In 1996 federal legislation implemented a welfare reform that required unskilled poor adults to work in labor market in order to qualify for cash assistance. In the expo, Nickel and Dime, Barbara Ehrenreich questioned the “uplifting benefits” of unskilled adults working in a low-wage economy. Ehrenreich’s undercover journalism was her scientific methodology of choice to capture firsthand the experience of poverty in order to prove her theory that it is mathematically impossible for welfare recipients to survive in the low-wage workforce.

While following Barbara Ehrenreich journey in “Nickel and Dimed” I realized how certain aspects of a society can determine economic or personal success. Money and wealth are needed to accomplish many things that make a person powerful. These patterns of inequality structure society into different levels or social strata. Barbara
Ehrenreich went out to prove that lower class individuals are struggling due to limited means and social inequality.
Ehrenreich’s social-conflict theory implies that society is structured to benefit a few at the expense of the majority.
This is the indicator as to why poverty is the factor in keeping the unskilled powerless. For instance, education is the form of power where money is needed to accomplish. Therefore, unskilled adults will never be able to progress in the jobs currently available to them.

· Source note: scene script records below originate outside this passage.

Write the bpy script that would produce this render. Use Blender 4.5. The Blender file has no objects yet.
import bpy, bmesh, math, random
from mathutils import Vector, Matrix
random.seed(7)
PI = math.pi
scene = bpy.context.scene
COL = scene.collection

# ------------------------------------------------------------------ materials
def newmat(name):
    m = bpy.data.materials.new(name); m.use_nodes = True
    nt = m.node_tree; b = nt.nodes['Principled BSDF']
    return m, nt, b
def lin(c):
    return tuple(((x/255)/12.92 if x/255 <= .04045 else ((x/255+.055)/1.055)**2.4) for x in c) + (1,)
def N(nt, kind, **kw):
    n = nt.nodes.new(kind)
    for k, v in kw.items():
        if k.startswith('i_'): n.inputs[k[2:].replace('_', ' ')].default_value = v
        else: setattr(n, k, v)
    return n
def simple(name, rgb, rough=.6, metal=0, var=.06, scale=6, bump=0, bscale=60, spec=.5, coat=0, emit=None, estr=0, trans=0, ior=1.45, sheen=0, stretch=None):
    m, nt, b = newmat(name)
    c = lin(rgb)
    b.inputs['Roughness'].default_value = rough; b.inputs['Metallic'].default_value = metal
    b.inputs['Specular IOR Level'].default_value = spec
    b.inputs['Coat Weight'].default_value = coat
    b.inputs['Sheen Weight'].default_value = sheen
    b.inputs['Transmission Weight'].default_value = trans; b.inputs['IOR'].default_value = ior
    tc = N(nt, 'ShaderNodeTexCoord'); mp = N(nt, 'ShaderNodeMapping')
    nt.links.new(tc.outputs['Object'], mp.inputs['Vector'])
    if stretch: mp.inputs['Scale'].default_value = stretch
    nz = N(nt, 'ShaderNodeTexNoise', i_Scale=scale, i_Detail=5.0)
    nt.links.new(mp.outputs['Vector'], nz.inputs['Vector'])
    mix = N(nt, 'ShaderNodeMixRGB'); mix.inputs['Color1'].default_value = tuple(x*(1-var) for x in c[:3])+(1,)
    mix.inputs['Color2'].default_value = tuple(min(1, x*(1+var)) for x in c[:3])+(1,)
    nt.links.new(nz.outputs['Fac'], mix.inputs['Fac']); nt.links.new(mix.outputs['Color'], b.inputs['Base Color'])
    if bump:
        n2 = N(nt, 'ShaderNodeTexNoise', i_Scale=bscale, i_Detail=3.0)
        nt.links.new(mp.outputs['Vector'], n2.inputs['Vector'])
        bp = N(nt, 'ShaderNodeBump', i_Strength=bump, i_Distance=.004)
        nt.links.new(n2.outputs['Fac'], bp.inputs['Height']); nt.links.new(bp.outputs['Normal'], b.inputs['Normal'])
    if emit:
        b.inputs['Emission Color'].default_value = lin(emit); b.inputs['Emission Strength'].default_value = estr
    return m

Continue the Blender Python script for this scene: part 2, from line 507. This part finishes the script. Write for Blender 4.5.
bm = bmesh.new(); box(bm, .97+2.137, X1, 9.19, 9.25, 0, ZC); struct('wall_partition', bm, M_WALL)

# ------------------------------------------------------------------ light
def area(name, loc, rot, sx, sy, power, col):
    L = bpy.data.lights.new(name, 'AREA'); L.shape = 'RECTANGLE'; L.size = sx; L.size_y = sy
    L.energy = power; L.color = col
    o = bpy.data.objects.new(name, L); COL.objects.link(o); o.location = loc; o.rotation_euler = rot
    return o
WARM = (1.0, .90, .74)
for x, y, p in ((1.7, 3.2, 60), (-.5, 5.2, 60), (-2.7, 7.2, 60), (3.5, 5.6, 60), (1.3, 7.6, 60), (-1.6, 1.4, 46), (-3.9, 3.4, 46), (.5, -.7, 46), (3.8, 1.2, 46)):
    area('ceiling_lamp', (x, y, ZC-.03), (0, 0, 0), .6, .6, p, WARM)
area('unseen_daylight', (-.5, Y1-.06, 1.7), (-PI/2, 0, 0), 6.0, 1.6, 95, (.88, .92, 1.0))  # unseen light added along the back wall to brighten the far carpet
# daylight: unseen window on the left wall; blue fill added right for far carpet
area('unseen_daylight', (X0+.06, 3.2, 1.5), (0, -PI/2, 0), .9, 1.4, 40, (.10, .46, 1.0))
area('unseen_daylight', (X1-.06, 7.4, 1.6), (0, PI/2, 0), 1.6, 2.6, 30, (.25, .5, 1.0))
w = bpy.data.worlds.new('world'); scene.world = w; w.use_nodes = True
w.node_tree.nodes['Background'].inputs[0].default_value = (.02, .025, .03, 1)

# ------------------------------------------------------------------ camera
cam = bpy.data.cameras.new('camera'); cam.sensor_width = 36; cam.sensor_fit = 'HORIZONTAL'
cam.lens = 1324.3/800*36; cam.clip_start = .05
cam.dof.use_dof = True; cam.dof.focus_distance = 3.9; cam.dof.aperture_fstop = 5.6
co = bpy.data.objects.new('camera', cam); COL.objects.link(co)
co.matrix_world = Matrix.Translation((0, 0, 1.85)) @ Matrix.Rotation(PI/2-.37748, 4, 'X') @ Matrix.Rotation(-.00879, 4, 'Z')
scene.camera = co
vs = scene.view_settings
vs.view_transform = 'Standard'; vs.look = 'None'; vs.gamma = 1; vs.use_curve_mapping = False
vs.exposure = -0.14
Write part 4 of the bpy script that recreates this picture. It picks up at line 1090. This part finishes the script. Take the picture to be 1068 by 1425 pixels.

Barbara Ehrenreich first establish credibility of her knowledge of economic living conditions for poor adults to prove to her audience that she in fact has done her research on this topic. She researched that in 1998 the National
Coalition for the Homeless reported that the necessary wage on average nationwide would be $8.89 in order to afford a one bedroom apartment and that the odds of common welfare recipients landing a job that pays such a “living wage” were about 97 to 1.